**To do**
Below this line is a set of entries; quote exactly the lines from the line that contains "The Blender Python" to the line that contains "build_top()", both lines included.

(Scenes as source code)
______

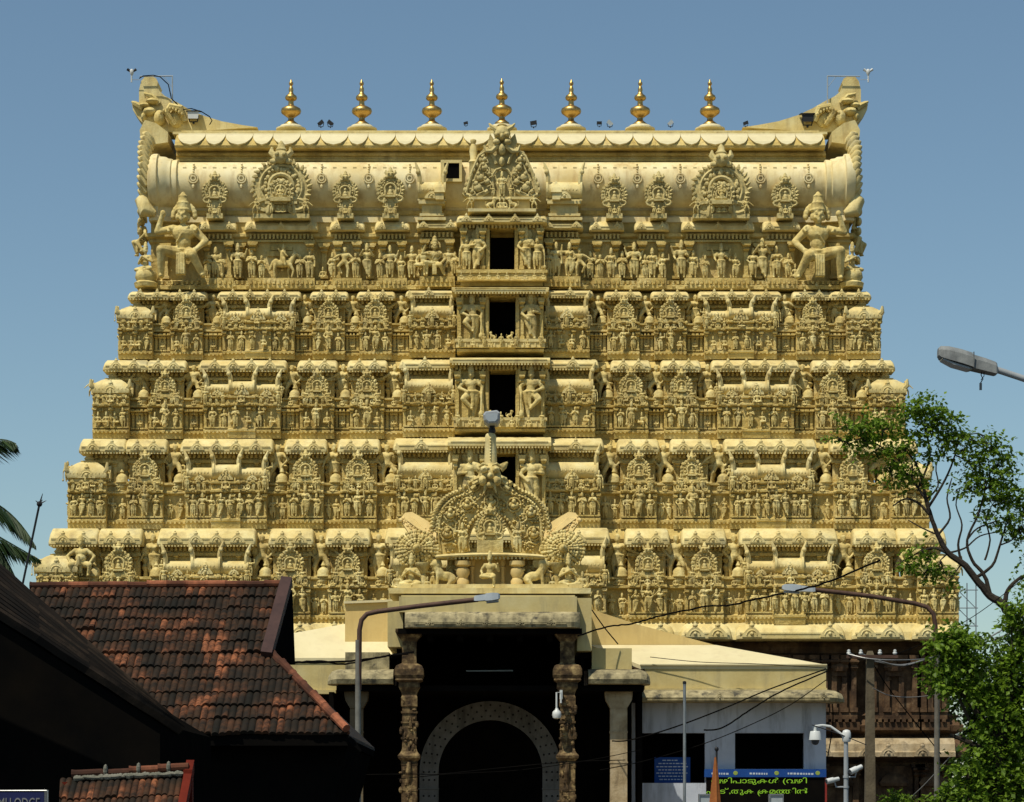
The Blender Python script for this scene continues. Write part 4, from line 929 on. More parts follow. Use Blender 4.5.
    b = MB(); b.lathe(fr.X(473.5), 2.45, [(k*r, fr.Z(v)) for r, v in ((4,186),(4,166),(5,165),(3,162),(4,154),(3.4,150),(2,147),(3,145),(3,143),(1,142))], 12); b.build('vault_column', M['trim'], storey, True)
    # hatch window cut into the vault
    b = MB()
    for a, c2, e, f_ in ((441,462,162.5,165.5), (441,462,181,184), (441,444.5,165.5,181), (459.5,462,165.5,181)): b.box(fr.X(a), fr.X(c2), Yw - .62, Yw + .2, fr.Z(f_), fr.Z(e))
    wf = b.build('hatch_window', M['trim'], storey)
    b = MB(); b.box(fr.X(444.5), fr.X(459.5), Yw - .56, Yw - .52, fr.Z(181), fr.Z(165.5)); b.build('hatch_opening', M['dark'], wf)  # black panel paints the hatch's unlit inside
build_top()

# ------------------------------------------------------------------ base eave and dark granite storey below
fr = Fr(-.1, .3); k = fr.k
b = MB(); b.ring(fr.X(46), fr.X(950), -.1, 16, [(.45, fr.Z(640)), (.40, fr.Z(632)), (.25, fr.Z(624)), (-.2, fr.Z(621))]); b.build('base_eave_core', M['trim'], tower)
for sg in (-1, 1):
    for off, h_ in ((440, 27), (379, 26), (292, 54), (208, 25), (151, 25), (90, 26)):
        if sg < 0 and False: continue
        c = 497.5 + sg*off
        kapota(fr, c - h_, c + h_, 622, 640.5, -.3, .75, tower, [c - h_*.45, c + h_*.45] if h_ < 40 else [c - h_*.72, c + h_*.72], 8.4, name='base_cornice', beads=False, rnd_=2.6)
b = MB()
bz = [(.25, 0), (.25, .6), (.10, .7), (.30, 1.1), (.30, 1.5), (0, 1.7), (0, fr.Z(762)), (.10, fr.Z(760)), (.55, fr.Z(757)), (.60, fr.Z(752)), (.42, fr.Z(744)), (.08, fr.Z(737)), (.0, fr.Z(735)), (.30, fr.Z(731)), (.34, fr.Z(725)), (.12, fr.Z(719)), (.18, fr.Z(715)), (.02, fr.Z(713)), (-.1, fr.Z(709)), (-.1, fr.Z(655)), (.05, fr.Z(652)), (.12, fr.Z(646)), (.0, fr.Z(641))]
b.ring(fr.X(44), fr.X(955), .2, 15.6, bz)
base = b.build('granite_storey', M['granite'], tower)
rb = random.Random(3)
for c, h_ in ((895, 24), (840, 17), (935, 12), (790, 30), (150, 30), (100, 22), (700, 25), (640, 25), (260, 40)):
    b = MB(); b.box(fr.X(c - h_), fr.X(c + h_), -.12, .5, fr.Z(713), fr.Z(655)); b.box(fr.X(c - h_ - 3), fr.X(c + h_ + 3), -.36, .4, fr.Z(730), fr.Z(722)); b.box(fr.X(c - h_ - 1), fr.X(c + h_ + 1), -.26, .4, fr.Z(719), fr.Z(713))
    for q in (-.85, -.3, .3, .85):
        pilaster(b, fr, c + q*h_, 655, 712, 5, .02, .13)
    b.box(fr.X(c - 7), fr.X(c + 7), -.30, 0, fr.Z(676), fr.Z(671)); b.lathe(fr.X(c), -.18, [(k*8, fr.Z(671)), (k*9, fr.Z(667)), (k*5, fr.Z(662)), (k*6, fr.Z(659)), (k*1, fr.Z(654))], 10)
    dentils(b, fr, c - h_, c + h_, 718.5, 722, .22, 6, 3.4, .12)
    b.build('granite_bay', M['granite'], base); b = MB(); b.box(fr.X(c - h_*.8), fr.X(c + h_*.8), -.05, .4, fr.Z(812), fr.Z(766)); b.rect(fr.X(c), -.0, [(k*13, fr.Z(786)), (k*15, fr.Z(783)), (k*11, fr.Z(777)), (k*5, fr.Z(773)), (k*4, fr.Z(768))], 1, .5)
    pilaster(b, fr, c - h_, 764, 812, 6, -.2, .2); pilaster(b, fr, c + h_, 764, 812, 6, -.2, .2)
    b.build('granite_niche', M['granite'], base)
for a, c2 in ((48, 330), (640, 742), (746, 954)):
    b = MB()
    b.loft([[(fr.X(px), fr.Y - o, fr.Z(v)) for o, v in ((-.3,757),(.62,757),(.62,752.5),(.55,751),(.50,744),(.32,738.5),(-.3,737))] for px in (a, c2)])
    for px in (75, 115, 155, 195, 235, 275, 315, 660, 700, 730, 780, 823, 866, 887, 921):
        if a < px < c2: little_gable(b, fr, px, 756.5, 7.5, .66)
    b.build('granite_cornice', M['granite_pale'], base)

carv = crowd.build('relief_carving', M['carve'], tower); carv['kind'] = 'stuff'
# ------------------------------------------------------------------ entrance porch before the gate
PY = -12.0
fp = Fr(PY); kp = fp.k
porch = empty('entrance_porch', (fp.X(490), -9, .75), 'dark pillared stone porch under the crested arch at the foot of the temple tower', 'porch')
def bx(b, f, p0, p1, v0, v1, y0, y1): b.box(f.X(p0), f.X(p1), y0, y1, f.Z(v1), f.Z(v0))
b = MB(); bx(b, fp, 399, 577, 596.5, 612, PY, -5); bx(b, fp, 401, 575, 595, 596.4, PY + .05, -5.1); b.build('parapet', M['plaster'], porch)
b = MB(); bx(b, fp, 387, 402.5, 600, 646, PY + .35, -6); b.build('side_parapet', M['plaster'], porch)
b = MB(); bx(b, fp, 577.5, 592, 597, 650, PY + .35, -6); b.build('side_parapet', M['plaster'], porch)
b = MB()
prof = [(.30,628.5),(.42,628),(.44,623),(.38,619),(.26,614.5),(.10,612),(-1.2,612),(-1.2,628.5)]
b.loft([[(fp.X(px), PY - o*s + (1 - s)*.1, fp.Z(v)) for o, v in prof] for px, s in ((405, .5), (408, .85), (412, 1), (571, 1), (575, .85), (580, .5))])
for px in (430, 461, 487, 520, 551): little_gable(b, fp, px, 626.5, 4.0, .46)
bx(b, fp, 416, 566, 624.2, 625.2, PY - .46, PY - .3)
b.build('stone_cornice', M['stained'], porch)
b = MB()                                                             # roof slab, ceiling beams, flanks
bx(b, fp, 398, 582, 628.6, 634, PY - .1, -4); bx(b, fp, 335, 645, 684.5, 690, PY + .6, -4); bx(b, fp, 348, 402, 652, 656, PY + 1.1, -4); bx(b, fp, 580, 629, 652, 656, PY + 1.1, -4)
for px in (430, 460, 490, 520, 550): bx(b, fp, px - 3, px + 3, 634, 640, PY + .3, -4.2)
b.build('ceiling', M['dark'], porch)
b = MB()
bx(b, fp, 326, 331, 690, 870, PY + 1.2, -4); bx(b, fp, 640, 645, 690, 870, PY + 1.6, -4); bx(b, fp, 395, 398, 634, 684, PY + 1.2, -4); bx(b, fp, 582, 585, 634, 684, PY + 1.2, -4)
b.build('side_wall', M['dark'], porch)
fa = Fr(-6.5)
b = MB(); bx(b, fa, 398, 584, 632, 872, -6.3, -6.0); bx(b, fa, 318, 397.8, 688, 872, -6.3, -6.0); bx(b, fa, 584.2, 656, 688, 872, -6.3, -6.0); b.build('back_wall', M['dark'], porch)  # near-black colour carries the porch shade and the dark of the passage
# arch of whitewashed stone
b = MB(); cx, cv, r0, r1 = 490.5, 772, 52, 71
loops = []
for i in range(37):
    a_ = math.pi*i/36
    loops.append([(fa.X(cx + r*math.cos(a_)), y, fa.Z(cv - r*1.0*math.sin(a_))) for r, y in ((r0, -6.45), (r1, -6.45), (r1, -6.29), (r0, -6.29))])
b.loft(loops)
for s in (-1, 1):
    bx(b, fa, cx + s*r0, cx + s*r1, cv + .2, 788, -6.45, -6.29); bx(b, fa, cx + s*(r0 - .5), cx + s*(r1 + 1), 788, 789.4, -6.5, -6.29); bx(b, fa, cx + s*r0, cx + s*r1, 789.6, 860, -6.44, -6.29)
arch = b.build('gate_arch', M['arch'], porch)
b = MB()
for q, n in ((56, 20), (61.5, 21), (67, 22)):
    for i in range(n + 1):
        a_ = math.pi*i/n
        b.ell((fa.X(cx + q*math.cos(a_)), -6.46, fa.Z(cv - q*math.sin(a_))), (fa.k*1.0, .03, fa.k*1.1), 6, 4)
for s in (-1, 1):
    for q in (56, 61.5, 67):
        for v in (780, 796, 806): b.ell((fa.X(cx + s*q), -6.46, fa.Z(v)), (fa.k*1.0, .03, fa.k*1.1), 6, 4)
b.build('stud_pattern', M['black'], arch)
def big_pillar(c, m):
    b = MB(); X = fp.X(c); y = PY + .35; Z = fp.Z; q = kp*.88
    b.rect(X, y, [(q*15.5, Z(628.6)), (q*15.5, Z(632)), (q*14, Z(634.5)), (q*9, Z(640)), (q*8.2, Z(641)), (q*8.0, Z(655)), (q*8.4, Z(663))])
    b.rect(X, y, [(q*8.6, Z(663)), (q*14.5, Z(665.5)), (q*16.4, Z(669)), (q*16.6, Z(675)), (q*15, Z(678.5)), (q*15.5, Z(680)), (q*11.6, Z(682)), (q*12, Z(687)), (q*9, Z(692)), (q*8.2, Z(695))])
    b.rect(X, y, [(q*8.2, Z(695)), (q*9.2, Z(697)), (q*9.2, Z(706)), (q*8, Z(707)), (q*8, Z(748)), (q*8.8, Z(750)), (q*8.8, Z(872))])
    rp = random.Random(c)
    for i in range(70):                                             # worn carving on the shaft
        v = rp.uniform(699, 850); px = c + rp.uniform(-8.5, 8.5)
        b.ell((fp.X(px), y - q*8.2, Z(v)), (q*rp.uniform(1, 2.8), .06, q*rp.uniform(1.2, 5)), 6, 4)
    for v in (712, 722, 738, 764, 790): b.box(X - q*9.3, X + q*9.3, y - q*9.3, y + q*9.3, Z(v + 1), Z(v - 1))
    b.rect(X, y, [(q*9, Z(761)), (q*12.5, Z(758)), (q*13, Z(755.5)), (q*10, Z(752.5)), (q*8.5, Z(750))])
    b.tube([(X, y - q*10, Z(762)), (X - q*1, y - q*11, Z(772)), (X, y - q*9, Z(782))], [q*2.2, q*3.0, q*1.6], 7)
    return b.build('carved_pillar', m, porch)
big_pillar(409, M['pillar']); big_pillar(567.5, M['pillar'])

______

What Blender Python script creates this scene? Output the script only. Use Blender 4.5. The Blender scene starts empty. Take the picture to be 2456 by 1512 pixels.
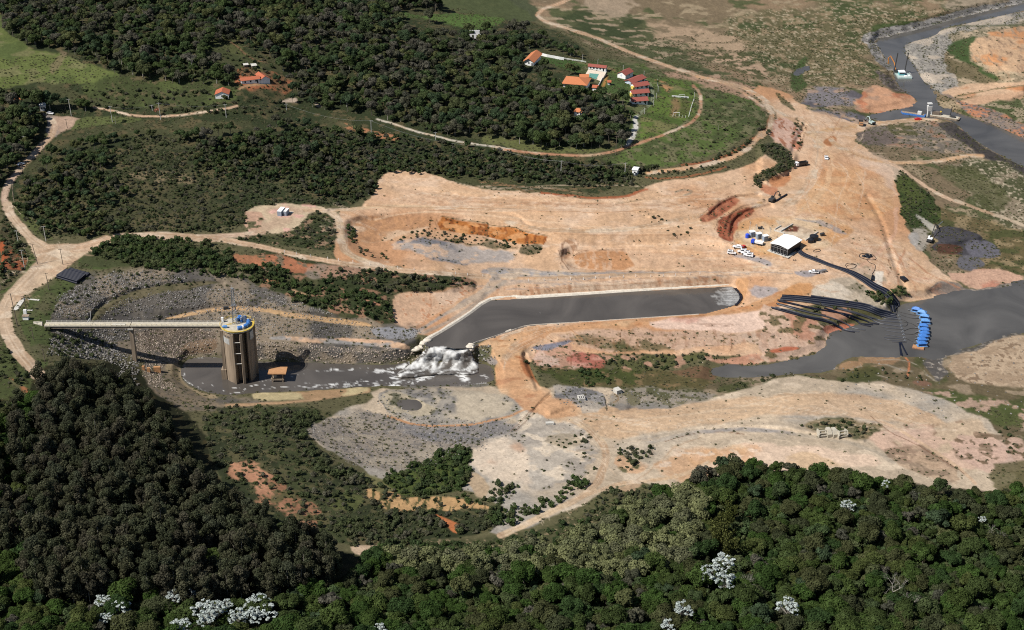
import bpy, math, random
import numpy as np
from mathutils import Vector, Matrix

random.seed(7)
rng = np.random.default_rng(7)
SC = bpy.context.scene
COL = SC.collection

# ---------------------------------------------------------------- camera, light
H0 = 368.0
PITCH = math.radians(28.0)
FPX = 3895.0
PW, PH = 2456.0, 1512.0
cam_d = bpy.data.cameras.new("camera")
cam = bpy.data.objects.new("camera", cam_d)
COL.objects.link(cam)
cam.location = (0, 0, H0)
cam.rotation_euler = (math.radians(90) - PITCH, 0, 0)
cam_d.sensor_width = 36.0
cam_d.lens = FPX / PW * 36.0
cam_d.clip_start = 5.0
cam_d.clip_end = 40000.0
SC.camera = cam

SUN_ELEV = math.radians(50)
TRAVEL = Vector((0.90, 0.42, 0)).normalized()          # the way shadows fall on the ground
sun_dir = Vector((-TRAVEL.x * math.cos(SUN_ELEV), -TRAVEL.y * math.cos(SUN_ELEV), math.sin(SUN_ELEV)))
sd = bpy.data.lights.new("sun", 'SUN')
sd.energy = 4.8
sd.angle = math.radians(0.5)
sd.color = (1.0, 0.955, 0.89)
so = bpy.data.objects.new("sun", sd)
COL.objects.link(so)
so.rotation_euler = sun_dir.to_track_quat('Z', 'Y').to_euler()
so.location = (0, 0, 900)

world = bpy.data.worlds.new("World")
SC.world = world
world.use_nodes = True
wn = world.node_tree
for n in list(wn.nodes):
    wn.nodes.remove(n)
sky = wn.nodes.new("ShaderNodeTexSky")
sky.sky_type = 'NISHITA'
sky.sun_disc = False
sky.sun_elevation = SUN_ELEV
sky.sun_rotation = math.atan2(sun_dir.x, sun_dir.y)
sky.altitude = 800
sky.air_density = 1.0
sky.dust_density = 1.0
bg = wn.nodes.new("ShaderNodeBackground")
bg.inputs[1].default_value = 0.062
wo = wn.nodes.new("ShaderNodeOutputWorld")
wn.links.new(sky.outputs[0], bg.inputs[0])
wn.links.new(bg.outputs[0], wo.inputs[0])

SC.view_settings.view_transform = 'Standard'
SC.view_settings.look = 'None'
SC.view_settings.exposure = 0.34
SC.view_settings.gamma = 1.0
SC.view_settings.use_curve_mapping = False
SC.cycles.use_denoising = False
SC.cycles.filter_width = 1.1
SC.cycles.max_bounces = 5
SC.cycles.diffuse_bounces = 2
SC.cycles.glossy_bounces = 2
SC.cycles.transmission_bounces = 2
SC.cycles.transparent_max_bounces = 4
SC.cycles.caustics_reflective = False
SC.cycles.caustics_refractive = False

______

**Full solution**
The Blender Python script for this scene continues. Write part 4, from line 929 on. More parts follow. Use Blender 4.5.
    b = MB(); b.lathe(fr.X(473.5), 2.45, [(k*r, fr.Z(v)) for r, v in ((4,186),(4,166),(5,165),(3,162),(4,154),(3.4,150),(2,147),(3,145),(3,143),(1,142))], 12); b.build('vault_column', M['trim'], storey, True)
    # hatch window cut into the vault
    b = MB()
    for a, c2, e, f_ in ((441,462,162.5,165.5), (441,462,181,184), (441,444.5,165.5,181), (459.5,462,165.5,181)): b.box(fr.X(a), fr.X(c2), Yw - .62, Yw + .2, fr.Z(f_), fr.Z(e))
    wf = b.build('hatch_window', M['trim'], storey)
    b = MB(); b.box(fr.X(444.5), fr.X(459.5), Yw - .56, Yw - .52, fr.Z(181), fr.Z(165.5)); b.build('hatch_opening', M['dark'], wf)  # black panel paints the hatch's unlit inside
build_top()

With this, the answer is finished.